§ What you should do: Copy each line exactly.

§ Data extract:
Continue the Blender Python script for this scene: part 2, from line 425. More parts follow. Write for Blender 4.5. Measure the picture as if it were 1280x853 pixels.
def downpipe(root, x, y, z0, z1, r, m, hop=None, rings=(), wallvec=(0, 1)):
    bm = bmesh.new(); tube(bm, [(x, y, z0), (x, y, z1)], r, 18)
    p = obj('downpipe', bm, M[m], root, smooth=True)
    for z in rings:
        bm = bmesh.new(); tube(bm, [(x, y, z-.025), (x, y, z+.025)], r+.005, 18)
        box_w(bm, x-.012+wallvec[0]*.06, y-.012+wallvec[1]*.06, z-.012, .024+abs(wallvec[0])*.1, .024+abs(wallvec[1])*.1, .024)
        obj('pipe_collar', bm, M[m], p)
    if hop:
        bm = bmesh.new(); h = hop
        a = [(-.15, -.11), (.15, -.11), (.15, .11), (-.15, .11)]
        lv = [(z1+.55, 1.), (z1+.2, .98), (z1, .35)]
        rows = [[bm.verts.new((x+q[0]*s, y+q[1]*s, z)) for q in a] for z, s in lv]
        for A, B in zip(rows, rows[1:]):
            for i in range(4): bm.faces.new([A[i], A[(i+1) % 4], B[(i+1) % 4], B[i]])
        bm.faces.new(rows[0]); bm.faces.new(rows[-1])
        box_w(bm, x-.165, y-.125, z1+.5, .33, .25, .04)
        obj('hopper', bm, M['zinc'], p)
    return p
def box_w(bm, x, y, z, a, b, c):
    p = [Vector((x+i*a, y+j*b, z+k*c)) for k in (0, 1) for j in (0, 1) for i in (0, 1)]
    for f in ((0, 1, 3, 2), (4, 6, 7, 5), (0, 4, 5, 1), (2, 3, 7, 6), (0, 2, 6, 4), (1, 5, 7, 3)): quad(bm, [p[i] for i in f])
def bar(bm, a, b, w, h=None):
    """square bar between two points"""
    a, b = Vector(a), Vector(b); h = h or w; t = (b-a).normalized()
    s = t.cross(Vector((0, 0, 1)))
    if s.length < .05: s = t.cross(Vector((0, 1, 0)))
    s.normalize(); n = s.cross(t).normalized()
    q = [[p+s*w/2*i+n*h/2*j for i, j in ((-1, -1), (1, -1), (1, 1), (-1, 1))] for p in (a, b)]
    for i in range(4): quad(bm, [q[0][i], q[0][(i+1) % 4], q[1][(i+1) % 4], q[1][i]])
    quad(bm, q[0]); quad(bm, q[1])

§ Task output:
Continue the Blender Python script for this scene: part 2, from line 425. More parts follow. Write for Blender 4.5. Measure the picture as if it were 1280x853 pixels.
def downpipe(root, x, y, z0, z1, r, m, hop=None, rings=(), wallvec=(0, 1)):
    bm = bmesh.new(); tube(bm, [(x, y, z0), (x, y, z1)], r, 18)
    p = obj('downpipe', bm, M[m], root, smooth=True)
    for z in rings:
        bm = bmesh.new(); tube(bm, [(x, y, z-.025), (x, y, z+.025)], r+.005, 18)
        box_w(bm, x-.012+wallvec[0]*.06, y-.012+wallvec[1]*.06, z-.012, .024+abs(wallvec[0])*.1, .024+abs(wallvec[1])*.1, .024)
        obj('pipe_collar', bm, M[m], p)
    if hop:
        bm = bmesh.new(); h = hop
        a = [(-.15, -.11), (.15, -.11), (.15, .11), (-.15, .11)]
        lv = [(z1+.55, 1.), (z1+.2, .98), (z1, .35)]
        rows = [[bm.verts.new((x+q[0]*s, y+q[1]*s, z)) for q in a] for z, s in lv]
        for A, B in zip(rows, rows[1:]):
            for i in range(4): bm.faces.new([A[i], A[(i+1) % 4], B[(i+1) % 4], B[i]])
        bm.faces.new(rows[0]); bm.faces.new(rows[-1])
        box_w(bm, x-.165, y-.125, z1+.5, .33, .25, .04)
        obj('hopper', bm, M['zinc'], p)
    return p
def box_w(bm, x, y, z, a, b, c):
    p = [Vector((x+i*a, y+j*b, z+k*c)) for k in (0, 1) for j in (0, 1) for i in (0, 1)]
    for f in ((0, 1, 3, 2), (4, 6, 7, 5), (0, 4, 5, 1), (2, 3, 7, 6), (0, 2, 6, 4), (1, 5, 7, 3)): quad(bm, [p[i] for i in f])
def bar(bm, a, b, w, h=None):
    """square bar between two points"""
    a, b = Vector(a), Vector(b); h = h or w; t = (b-a).normalized()
    s = t.cross(Vector((0, 0, 1)))
    if s.length < .05: s = t.cross(Vector((0, 1, 0)))
    s.normalize(); n = s.cross(t).normalized()
    q = [[p+s*w/2*i+n*h/2*j for i, j in ((-1, -1), (1, -1), (1, 1), (-1, 1))] for p in (a, b)]
    for i in range(4): quad(bm, [q[0][i], q[0][(i+1) % 4], q[1][(i+1) % 4], q[1][i]])
    quad(bm, q[0]); quad(bm, q[1])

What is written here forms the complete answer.